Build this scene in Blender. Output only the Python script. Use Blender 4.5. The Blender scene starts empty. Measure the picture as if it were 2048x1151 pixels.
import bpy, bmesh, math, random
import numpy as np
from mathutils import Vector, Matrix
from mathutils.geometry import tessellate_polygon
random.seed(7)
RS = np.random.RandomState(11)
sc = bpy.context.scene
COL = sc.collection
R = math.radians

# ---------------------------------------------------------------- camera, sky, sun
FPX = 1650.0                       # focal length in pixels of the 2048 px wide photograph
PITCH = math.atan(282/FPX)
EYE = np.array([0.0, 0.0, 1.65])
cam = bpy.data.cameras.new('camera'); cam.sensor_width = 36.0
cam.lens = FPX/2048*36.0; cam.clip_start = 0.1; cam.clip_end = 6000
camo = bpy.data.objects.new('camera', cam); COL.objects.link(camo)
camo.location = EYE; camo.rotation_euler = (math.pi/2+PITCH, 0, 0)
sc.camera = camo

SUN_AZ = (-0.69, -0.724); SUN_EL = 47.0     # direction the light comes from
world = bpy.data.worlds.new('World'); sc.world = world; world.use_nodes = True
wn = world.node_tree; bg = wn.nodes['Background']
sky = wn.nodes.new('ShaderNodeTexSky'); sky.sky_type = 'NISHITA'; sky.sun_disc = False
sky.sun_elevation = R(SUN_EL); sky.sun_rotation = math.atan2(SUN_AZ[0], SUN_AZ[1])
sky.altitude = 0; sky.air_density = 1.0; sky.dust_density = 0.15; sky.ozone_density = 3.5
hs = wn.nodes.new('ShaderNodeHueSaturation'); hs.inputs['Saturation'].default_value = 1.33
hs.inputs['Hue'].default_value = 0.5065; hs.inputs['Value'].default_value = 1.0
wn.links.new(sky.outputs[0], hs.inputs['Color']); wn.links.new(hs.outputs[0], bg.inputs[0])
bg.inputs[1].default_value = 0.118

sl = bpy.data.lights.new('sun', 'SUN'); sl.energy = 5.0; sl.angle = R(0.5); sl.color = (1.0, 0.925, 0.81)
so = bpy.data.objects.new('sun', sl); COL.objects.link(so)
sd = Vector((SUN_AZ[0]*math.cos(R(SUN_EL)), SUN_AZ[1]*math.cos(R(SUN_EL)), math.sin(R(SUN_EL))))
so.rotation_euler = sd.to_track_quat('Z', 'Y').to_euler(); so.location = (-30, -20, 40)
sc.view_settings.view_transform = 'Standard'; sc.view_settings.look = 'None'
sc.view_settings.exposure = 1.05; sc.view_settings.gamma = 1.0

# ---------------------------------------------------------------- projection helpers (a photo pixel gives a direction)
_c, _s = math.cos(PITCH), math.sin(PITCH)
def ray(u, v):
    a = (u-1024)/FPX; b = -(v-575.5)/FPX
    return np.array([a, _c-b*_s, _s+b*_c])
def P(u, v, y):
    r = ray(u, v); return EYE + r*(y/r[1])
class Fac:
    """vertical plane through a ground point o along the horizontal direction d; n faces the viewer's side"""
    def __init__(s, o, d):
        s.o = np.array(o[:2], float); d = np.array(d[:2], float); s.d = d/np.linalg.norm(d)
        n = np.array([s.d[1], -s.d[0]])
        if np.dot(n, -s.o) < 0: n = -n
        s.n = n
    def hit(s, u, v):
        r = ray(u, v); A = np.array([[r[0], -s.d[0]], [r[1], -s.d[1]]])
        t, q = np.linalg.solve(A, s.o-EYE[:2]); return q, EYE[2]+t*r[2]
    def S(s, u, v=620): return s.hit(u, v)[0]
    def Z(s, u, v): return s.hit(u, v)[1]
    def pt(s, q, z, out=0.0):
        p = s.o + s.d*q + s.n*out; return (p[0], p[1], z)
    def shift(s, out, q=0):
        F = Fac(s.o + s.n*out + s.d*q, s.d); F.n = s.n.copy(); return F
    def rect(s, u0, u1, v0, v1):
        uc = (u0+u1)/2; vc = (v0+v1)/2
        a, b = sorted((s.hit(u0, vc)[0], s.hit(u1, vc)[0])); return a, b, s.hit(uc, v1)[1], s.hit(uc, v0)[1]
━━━
# EXERCISE DIRECTIONS
Return nothing but the lines from the start of the listing above through the line containing "R = math.radians", exactly as given.

# OUTPUT OF THE EXERCISE
Build this scene in Blender. Output only the Python script. Use Blender 4.5. The Blender scene starts empty. Measure the picture as if it were 2048x1151 pixels.
import bpy, bmesh, math, random
import numpy as np
from mathutils import Vector, Matrix
from mathutils.geometry import tessellate_polygon
random.seed(7)
RS = np.random.RandomState(11)
sc = bpy.context.scene
COL = sc.collection
R = math.radians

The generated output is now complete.